I don’t ask for much, really.
I’d like to be able to access a key subset of my financial transactions, displayed in comprehensible form, all in one place, from anywhere, via my phone, iPad, or a desktop/laptop. Mint.com claims to do that.
I’d like to be able to enter pending transactions (e.g., checks written) and then have them automatically reconciled when they clear. Mint.com claims to do that.
When I have a problem — especially a longstanding one — with an account, I’d like tech support to engage and solve that problem. Mint.com claims to that.
Only, mint.com has woefully failed. Forever, one of my accounts fails to reconcile checks. I can sort of live with that, doing it manually, but I shouldn’t have to.
About this problem, tech support has been of no help. Actually, the latest communication about this by them is nonsensical. Checks won’t reconcile unless they match check number, amount, and date, they say. The first two are perfectly reasonable. The last is ridiculous. I enter the check on date written. It clears days to months later. Those are two dates that will never, ever be the same. There should be no attempt to make reconciliation contingent on them matching.
(Note, the account that has this problem is with one of the largest financial institutions in the U.S. This is not some obscure, strange account. And many other accounts reconcile checks, so clearly tech support is not making sense.)
But it’s worse. A few months back, transactions in this account started showing up with blank descriptions. Tech support has been unable to solve that. But, in trying to, they deleted a big batch of my pending transactions (entered checks, not yet cleared). So, now I have no idea what’s outstanding.
This is a disaster, and I’m fed up. I’ve lost hours of time cleaning up after mint.com’s failures. Is there any free (or cheap) service that can handle what I want, as articulated above? Is this so hard?
In the meantime, I’m going back to spreadsheets. They work, I understand them, but they don’t automate as much as mint.com claimed to automate.

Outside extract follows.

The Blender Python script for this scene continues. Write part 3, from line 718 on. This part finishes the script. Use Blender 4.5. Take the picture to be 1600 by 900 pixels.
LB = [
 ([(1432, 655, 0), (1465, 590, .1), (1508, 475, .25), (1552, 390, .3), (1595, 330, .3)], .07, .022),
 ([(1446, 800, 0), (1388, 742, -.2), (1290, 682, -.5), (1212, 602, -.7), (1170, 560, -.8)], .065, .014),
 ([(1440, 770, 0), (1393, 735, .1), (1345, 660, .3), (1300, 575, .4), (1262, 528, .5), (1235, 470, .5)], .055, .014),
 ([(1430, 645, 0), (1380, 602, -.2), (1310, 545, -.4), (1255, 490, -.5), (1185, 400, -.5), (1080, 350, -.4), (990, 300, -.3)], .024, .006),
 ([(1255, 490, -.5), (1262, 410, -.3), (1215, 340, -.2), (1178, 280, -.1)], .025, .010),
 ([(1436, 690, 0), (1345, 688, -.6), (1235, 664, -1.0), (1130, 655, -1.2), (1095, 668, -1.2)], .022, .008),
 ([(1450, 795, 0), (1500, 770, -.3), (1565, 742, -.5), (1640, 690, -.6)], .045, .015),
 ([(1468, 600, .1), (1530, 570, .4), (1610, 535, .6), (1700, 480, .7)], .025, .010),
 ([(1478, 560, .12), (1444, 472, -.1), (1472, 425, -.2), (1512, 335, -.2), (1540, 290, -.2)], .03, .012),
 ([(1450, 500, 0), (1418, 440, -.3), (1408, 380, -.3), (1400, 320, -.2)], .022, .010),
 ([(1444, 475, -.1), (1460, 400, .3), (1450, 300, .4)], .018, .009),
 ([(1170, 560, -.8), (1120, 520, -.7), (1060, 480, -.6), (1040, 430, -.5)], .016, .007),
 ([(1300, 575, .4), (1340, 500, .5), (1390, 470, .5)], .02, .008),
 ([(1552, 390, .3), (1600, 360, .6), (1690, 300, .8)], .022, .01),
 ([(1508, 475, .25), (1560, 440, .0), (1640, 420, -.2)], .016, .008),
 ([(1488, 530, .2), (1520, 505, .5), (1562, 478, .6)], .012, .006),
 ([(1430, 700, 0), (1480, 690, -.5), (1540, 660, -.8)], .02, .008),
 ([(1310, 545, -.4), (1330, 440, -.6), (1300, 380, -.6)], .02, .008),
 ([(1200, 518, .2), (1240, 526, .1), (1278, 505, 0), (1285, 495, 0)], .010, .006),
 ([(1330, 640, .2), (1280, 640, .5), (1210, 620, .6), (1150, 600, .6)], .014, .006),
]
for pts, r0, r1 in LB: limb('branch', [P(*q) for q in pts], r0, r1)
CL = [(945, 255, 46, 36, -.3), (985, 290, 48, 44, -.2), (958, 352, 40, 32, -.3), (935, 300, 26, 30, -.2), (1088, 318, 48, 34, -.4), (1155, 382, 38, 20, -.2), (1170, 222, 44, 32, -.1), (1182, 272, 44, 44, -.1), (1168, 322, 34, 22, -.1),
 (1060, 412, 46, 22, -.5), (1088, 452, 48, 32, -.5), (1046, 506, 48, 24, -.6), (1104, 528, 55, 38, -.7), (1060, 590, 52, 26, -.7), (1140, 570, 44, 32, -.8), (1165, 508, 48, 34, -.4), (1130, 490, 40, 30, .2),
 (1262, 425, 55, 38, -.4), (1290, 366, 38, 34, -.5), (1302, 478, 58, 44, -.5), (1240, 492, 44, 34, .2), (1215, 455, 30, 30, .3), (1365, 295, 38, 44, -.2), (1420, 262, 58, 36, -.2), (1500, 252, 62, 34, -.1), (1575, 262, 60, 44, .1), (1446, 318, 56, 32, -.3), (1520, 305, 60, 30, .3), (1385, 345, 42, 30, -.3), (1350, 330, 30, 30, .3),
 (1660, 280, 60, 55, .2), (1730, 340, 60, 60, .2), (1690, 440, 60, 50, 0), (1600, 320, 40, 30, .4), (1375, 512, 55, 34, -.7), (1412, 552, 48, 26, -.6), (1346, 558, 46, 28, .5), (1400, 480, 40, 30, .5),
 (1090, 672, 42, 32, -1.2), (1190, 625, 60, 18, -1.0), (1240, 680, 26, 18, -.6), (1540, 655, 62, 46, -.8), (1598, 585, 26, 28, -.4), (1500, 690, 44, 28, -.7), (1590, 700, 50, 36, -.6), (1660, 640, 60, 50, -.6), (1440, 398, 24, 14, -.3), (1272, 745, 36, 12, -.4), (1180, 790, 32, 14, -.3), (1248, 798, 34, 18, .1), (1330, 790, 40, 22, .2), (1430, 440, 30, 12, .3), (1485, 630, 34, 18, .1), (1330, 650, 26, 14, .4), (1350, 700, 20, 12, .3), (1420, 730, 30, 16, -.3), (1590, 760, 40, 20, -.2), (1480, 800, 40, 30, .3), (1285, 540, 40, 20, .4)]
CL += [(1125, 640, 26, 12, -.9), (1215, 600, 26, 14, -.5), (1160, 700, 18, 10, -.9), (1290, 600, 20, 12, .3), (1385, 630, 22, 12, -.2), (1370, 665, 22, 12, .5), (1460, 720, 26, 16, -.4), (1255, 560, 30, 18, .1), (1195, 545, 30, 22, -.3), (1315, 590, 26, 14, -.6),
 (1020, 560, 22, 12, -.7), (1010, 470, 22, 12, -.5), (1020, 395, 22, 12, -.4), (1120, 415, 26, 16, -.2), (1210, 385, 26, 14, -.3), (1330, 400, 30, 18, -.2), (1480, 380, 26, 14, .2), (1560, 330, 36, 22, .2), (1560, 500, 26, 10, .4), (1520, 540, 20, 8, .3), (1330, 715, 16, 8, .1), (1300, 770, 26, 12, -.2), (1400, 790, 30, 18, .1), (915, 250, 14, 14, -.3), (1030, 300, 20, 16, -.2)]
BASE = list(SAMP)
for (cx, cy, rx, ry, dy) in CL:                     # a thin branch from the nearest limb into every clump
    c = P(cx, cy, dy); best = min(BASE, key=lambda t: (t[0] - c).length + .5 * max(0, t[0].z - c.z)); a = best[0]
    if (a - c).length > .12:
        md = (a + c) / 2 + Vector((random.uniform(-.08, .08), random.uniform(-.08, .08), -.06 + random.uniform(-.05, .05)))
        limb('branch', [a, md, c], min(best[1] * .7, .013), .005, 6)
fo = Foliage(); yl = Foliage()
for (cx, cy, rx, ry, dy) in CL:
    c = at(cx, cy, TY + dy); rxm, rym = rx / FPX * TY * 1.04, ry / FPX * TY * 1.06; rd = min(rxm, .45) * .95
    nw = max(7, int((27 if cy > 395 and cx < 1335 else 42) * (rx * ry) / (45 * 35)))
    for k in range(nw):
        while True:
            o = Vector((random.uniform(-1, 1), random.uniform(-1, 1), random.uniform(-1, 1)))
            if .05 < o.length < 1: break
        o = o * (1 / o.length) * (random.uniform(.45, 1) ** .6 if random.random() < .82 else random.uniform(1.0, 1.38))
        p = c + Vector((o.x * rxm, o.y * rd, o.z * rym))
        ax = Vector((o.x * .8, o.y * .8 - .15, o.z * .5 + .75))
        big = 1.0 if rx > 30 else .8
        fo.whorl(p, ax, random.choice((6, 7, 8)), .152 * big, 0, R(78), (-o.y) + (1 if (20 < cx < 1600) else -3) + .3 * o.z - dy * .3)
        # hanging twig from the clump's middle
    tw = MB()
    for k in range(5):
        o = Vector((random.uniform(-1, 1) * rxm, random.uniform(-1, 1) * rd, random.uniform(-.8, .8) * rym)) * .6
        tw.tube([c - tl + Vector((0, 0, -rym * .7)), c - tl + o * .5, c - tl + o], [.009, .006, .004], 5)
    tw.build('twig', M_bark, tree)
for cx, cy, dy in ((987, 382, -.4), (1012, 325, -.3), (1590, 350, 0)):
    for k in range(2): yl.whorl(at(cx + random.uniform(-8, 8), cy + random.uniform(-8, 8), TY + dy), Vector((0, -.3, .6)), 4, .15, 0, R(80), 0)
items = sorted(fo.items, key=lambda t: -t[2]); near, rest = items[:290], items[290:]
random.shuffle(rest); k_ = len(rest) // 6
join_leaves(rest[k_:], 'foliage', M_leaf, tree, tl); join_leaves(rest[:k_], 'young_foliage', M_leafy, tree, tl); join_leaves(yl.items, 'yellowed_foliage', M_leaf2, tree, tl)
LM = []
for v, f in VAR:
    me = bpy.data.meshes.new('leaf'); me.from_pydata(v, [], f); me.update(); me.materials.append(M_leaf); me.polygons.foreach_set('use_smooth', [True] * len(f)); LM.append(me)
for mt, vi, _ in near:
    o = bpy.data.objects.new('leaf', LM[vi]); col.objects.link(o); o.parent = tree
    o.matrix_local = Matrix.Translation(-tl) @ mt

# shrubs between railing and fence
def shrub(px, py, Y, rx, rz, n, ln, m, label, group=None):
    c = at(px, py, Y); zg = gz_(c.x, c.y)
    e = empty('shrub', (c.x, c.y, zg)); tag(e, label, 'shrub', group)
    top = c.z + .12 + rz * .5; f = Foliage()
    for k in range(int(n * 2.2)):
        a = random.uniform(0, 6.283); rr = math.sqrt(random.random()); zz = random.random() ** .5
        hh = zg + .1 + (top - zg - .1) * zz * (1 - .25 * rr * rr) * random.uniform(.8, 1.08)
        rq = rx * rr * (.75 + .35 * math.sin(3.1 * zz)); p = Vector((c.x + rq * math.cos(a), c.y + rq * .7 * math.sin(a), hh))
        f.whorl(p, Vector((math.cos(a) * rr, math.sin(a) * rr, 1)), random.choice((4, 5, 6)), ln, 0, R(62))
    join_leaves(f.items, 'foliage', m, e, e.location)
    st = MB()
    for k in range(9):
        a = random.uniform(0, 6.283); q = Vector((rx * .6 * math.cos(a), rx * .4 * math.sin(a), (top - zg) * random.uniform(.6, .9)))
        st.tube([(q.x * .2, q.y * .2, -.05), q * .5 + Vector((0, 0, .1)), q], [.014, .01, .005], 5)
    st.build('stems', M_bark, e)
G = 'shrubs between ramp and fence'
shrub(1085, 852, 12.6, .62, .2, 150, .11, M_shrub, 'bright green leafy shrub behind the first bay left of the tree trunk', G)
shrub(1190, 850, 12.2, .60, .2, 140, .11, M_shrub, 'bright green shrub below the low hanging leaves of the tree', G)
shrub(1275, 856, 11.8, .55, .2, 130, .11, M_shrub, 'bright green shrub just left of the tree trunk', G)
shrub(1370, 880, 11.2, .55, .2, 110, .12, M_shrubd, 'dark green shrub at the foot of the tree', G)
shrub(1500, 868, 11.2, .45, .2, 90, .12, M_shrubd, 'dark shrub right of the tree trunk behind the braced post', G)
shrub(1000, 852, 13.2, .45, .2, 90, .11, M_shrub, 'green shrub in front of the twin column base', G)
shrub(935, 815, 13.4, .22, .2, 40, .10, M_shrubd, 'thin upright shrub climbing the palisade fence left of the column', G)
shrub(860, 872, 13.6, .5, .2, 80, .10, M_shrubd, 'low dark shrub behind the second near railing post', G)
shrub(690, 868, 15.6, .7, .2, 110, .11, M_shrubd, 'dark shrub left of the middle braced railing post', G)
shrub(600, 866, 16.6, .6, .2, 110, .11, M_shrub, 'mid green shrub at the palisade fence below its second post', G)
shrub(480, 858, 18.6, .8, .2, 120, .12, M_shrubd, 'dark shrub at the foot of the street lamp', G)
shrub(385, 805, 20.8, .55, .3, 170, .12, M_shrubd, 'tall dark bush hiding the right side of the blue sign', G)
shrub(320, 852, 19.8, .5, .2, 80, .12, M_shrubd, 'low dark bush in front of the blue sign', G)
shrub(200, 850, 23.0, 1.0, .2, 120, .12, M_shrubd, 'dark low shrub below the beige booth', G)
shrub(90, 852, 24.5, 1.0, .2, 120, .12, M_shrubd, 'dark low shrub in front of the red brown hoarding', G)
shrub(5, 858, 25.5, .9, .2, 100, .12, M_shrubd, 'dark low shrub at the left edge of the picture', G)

Then again, mint.com seems to suck. So …
Update: Since writing this post I tried Yodlee Money Center. I don’t like it for two reasons. First, interacting with it requires far too many clicks. Second and more importantly, it fails at a basic function: It doesn’t report the difference between one’s cleared (posted) balance and one’s balance accounting for pending transactions (e.g., checks not yet cleared). This is fundamental. Without it, one can’t tell whether one had the funds to accommodate pending checks. All of this makes me wonder if people who design electronic checkbooks actually use them. I’m sticking with a spreadsheet until something better comes along, including possibly a patched-up mint.com.
Update #2: I just gave Moneydance a try. First of all, it costs $49.99, though there is a trial period. In attempting to take advantage of the trial period, I could not get it to interface with my bank, despite it being a major financial institution. The set-up wizard type thing just didn’t work. I got stuck. Sure, I could engage tech support yadda yadda yadda, but I’m not interested in anther product that requires troubleshooting for basic functions. Back to spreadsheets!